The shadows mottled the court and gave it a spectacularly textured appearance. What fans remained were tired, huddled together against the chill and determined to stick it out through the final quarterfinal of the day at the Monte Carlo Country Club. Here and there, someone yawned. And they all got a match worthy of the played-out atmosphere.
Gilles Simon, seeded no. 9 in this Masters event, had never been to the semifinal in a clay-court Masters. Neither had his opponent, no. 4 seed Jo-Wilfried Tsonga. For a while, it looked like neither of them would make it and at times it seemed like neither deserved it.
But there's always a winner in tennis, and the winner of this Super Bowl of lethargy, this World Cup of Out-of-it-ness, was Simon. He improved his record against his good pal and countryman Tsonga to 4-2 with a sloppy but never interesting 7-5, 6-4 win.
You think I exaggerate.
On the final changeover of the first set, after Simon had squandered a two-break lead and played simply horrible service game to be broken for 5-all, he called for the trainer. The court-side microphones picked him up complaining about lethargy; I'm not sure what the French word is for "spacey" but he probably used that one, too.
Barely 40 minutes later, Simon was finishing off a run that won him 20 of the final 23 points of the match, while Tsonga was busy throwing in some of the most ill-considered drop shots and ugly service returns seen on this historic court. It's a good thing they sweep the courts to erase all the evidence, right?
But while it's fun to try to articulate just how lousy this match was, it doesn't do justice to the way Simon - lovingly known to his French compatriots as "little chicken" (which makes you wonder what his detractors call him) - fought off one of those weird spells everyone undergoes to knock off Tsonga - the guy who presently has a faux hawk that so resembles the comb that you could call him the "big rooster."
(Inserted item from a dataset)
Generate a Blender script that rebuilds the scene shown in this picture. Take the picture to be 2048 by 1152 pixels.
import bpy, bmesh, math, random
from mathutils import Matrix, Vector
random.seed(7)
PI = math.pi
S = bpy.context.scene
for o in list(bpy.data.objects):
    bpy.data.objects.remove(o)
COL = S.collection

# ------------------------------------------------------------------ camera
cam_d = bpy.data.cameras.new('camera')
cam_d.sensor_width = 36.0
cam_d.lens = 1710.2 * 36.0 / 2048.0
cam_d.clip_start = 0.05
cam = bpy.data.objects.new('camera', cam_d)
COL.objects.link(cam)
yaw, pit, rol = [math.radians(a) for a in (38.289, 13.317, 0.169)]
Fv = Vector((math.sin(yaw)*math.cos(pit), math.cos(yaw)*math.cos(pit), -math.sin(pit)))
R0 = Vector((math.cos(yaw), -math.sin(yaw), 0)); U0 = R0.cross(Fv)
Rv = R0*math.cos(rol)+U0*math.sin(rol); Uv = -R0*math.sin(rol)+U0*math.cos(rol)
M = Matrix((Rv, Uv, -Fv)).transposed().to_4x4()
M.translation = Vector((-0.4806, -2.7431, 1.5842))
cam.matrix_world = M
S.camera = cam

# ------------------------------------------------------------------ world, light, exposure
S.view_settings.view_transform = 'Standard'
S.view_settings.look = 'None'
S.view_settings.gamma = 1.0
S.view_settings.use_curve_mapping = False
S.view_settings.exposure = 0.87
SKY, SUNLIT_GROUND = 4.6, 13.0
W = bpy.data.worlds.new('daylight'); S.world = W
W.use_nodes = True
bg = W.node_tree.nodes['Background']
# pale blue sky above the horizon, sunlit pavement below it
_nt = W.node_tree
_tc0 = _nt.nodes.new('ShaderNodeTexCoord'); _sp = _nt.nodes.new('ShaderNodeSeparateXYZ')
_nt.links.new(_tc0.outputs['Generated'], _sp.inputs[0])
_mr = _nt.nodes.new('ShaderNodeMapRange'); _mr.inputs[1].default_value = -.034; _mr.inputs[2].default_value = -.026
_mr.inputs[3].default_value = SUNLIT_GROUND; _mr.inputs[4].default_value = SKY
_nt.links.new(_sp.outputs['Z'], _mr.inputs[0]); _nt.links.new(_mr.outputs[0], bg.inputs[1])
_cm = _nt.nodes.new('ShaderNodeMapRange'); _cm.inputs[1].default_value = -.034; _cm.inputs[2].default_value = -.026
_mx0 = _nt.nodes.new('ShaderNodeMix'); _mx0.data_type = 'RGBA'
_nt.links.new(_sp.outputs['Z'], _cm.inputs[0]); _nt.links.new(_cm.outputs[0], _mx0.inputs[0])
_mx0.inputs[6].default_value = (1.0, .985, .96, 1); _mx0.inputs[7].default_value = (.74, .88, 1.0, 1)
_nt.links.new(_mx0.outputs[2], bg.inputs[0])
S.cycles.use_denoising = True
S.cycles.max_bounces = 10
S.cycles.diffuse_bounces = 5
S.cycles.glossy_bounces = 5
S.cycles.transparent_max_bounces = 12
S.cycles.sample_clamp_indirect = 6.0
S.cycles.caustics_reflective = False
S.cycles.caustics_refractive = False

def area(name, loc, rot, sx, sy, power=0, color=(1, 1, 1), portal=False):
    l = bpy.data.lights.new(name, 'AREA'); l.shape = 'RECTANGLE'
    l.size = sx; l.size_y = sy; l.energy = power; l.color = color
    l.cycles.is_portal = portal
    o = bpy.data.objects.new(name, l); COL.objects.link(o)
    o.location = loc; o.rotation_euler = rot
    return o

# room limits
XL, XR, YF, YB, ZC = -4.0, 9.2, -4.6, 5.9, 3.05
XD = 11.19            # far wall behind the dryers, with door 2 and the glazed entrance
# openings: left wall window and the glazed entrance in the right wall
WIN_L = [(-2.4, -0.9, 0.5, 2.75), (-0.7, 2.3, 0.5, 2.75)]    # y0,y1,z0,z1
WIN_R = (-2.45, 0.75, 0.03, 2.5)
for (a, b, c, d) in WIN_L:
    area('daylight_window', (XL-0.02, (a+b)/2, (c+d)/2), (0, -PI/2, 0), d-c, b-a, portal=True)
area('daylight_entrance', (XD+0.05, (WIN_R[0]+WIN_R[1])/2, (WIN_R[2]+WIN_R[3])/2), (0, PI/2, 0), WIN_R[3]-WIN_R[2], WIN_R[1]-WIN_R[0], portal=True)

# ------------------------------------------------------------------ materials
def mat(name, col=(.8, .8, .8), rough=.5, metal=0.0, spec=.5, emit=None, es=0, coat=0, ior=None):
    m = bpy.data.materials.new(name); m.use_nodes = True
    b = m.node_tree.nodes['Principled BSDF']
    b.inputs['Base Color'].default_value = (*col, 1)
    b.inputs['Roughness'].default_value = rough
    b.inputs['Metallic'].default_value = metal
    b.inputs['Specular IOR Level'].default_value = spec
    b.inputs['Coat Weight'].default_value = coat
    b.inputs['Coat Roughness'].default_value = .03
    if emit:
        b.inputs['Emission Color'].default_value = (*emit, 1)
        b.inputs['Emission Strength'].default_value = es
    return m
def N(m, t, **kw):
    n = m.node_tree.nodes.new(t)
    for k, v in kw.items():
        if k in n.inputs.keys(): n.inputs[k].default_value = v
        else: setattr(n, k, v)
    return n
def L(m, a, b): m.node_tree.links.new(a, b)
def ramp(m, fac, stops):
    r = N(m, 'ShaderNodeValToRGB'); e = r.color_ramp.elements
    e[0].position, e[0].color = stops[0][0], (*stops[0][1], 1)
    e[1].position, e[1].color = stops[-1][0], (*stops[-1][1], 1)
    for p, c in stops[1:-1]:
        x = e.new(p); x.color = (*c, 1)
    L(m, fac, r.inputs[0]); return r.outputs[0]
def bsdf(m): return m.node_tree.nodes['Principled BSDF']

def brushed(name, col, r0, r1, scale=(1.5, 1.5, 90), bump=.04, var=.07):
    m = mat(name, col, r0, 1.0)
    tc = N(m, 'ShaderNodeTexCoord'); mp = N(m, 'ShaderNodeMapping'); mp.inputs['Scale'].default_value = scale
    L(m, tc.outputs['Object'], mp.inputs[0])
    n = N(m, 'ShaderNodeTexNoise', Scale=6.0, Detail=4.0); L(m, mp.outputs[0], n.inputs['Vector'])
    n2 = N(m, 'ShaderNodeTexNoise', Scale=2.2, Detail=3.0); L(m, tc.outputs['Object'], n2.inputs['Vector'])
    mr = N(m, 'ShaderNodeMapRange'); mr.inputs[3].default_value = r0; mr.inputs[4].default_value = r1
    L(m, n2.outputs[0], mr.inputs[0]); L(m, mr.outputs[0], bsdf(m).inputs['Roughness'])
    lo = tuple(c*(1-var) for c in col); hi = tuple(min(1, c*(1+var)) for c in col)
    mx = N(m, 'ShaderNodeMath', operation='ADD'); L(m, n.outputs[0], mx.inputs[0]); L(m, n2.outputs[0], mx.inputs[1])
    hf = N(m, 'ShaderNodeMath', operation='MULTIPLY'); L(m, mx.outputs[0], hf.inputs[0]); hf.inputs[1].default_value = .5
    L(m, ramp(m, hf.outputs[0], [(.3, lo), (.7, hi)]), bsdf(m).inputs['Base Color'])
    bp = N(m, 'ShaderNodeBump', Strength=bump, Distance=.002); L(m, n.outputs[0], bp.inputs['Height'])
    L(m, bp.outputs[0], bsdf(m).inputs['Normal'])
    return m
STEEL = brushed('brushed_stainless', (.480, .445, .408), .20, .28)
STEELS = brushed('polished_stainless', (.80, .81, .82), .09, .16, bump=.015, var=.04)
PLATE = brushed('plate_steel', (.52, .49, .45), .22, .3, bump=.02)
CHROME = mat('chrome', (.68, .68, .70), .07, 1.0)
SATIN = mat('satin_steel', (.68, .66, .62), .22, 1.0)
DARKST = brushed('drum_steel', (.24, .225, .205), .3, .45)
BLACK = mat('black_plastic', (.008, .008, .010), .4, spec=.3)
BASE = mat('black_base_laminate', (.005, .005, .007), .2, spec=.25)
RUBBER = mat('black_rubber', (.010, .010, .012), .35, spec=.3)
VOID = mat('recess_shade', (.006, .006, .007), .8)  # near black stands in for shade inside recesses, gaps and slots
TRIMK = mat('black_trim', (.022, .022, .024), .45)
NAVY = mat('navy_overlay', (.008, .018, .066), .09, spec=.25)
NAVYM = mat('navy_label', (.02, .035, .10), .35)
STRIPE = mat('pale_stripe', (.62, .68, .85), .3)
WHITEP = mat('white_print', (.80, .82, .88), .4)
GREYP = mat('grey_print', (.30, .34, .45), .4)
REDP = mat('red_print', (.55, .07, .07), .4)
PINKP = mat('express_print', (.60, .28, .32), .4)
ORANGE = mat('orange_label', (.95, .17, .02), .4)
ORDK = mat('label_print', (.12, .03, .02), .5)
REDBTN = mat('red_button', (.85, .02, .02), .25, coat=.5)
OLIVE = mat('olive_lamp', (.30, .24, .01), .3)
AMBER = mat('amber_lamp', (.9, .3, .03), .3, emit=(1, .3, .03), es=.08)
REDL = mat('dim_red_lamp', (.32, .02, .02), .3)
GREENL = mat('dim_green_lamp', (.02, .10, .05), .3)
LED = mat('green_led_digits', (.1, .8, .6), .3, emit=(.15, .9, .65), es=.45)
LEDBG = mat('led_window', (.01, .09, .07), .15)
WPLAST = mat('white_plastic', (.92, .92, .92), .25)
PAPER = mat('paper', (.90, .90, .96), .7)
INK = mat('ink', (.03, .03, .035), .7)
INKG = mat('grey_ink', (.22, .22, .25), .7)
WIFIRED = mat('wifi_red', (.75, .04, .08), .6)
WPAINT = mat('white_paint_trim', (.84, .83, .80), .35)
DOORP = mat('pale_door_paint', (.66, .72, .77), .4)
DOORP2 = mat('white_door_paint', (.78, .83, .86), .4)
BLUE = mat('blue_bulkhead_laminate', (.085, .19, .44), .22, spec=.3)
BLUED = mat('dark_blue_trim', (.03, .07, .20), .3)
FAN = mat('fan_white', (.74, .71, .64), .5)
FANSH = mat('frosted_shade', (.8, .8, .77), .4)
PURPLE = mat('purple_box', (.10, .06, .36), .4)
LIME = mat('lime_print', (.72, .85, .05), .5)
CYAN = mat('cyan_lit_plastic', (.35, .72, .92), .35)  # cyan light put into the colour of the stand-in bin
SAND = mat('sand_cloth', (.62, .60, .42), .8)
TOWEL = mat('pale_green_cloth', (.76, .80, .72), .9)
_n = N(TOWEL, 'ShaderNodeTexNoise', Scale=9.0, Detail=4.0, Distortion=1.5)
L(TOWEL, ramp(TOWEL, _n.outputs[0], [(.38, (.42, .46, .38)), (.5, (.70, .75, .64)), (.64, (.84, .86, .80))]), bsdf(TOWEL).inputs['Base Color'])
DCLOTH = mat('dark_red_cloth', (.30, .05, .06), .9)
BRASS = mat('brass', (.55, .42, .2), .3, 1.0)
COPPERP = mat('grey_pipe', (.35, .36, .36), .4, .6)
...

It was Tsonga who drew first blood in the "I wish I were anywhere but here" derby. He barely shuffled his feet and generally failed to get out of his own way as he opened the ball by giving up two breaks - a 12-2 run of points for Simon.
But Simon began to swoon by the fourth game, and gave back one of those breaks. Both men briefly rose above their disinterest over the next few games, but then Simon played that world-class stinker that made it 5-all. My notes say at least three but probably four of the points were unforced errors by Simon.
That's when the anti-momentum shifted again. Tsonga started the 5-all game with a double fault and finished it, after falling behind 15-40, with an inside-out forehand error. It was just one of his 43 unforced errors, and on this occasion he didn't have a pile of winners to even things up (he had just 16 for the match). From 6-5, Simon served out the first set with no trouble.
In the second set, it was Tsonga's turn to roar out to a 3-0 lead, but in his case it contained just one break. He lapsed almost immediately, and when he fell behind 0-40 in the fifth game, it looked like Simon would level it. But the lower-ranked of the Frenchmen threw in some wild shots and errors to allow Tsonga to slip the hook. Simon soon had another chance, when Tsonga served for 5-3. This time, Simon converted his first break point thanks to a forehand flier by Tsonga.
Simon fired off four straight points to win the next game and level at 4-all. He pressed on with excellent discipline and opportunism to record another quick break and this time he served out the set- and match - without a glitch.
It's unlikely that Simon will ever look back on this one as a great win, but he's the first clay-court Masters 1000 semifinal of his career, and that ought to banish his ills and put the spring back in his step.